Statistical uncertainty is a common feature among underprivileged communities. There is also clearly a high degree of fluidity between, say, Albanians in Macedonia and neighbouring Kosovo. One suspects that, up in the mountains, the people do not always know or care which jurisdiction they are in at any given time. The Macedonian authorities say the rebels came over the border from Kosovo. Analogies with Northern Ireland are tempting, with the Macedonian majority in the role of the unionists and ethnic Albanians the equivalent of Northern nationalists. The moderate Albanians who participate in Macedonian political institutions, including the current coalition government, are reminiscent of the SDLP, while the NLA rebels are not unlike the Provisional IRA.
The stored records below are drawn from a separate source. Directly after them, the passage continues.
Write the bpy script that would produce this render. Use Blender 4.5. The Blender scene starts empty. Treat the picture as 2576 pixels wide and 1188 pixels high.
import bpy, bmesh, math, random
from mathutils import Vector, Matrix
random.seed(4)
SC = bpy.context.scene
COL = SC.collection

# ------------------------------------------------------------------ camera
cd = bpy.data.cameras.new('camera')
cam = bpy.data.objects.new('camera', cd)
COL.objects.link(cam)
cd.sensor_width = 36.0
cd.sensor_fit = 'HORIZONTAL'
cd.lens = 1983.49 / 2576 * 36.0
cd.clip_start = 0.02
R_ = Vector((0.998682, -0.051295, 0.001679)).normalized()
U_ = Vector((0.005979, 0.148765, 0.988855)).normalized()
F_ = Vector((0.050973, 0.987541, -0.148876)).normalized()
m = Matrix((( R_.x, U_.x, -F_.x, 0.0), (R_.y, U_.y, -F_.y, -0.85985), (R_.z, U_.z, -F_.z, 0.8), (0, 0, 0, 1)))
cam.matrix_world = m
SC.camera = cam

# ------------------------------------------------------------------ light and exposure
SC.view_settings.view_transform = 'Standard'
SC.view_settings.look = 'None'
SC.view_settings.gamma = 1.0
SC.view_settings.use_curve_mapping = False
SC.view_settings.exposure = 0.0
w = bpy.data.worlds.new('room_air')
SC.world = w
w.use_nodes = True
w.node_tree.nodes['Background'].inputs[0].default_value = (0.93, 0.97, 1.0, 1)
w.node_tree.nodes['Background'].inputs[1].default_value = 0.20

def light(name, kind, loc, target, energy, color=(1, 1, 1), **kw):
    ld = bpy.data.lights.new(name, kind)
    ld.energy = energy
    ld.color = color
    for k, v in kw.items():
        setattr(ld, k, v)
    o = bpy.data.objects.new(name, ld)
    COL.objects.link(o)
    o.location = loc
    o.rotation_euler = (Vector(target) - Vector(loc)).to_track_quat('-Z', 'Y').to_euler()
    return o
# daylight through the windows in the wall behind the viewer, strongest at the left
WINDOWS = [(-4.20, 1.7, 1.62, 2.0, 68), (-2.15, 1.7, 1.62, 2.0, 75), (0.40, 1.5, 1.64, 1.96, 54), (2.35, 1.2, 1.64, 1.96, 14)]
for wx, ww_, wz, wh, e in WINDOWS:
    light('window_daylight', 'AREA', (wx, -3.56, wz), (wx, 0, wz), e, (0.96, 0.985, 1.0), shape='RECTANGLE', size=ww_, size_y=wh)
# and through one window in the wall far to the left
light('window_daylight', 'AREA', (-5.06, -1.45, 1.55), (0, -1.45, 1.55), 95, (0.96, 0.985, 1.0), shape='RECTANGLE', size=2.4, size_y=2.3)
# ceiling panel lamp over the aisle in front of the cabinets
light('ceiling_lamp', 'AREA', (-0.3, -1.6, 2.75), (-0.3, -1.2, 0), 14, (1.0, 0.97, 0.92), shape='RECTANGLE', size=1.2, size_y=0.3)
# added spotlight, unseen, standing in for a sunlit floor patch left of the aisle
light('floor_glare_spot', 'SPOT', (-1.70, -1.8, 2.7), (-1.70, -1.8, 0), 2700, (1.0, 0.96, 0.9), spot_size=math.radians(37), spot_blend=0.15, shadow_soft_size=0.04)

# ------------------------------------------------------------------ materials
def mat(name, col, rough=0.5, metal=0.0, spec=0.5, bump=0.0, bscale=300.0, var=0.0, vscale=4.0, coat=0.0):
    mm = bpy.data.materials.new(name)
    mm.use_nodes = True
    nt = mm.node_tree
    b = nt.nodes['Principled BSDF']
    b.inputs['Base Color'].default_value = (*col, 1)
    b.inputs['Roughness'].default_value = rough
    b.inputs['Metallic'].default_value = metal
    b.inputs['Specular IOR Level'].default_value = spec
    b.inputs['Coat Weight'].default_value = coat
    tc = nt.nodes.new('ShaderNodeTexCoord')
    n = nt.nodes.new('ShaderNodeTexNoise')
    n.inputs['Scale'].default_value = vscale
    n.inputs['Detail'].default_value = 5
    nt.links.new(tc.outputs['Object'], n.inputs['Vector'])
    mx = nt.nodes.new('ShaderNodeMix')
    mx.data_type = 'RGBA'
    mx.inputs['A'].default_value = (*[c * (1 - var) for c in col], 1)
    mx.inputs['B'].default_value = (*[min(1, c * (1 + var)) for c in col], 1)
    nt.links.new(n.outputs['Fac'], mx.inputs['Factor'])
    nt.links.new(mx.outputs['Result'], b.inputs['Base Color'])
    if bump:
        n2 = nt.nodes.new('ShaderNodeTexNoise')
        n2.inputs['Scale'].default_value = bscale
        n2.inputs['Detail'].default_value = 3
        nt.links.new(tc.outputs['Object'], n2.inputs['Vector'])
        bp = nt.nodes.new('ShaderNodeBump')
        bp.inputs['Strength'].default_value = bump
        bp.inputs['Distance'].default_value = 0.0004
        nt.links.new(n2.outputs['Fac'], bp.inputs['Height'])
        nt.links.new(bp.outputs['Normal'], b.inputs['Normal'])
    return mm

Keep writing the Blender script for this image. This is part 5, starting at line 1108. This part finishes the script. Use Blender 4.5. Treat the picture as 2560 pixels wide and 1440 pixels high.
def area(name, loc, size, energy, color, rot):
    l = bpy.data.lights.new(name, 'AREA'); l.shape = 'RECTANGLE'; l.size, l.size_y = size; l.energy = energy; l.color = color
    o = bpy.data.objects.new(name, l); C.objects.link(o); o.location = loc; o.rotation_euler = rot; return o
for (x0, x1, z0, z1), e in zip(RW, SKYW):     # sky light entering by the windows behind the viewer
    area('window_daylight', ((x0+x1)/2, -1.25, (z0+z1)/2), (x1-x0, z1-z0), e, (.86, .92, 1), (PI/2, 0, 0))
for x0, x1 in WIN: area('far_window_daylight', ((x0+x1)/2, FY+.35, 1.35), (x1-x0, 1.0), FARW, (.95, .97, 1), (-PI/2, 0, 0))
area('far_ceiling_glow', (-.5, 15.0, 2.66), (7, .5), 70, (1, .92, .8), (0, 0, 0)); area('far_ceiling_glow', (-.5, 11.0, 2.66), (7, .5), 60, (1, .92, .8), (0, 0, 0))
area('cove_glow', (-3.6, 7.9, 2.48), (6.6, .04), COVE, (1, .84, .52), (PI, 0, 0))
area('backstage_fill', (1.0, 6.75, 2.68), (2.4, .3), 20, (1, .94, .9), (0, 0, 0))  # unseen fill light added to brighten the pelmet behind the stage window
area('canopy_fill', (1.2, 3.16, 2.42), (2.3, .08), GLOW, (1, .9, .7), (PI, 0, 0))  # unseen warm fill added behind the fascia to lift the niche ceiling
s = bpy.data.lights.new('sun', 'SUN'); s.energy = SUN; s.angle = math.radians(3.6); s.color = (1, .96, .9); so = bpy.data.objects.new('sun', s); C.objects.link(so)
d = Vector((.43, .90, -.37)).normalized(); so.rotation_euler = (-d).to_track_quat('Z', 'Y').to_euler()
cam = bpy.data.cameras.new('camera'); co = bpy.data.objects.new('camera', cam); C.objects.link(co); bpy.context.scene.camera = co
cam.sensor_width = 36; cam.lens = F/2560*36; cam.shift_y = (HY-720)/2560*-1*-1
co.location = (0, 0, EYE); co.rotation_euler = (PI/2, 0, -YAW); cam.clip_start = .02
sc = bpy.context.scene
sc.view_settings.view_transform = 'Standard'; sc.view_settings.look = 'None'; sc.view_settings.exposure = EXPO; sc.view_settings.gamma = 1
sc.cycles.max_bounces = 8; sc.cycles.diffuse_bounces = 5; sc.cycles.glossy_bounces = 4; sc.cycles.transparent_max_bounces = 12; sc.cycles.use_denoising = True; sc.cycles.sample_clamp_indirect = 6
All such analogies must be treated with caution but this one is useful: it points up the dangers if the ethnic Albanians are not drawn irrevocably into the Macedonian political system. Some progress has been made, but there is a long way to go. A government press statement points out that the proportion of Albanians employed in public administration has more than trebled since 1993, although this was from a very low base of only 3 per cent. There is a strong tradition of emigration among Albanians and when they come back, like our own "returned Yanks" of former times, their new-found wealth can arouse resentment among the Slav majority.
It would be a lot easier to solve Macedonia's ethnic problems if the economy were in a healthier state. A special agreement of association with the EU is due to be signed next month and the hope is that a "Balkan Tiger" can transform the place. The accompanying wealth would help ease community tensions. But with a world recession on the horizon, that seems an unduly optimistic scenario.
At the same time, the mood of rebellion among the minority will not be easily assuaged. A refugee from the fighting, a father of 12 children, told me this week: "We want to get our rights which we are entitled to in this democracy, if it is a democracy."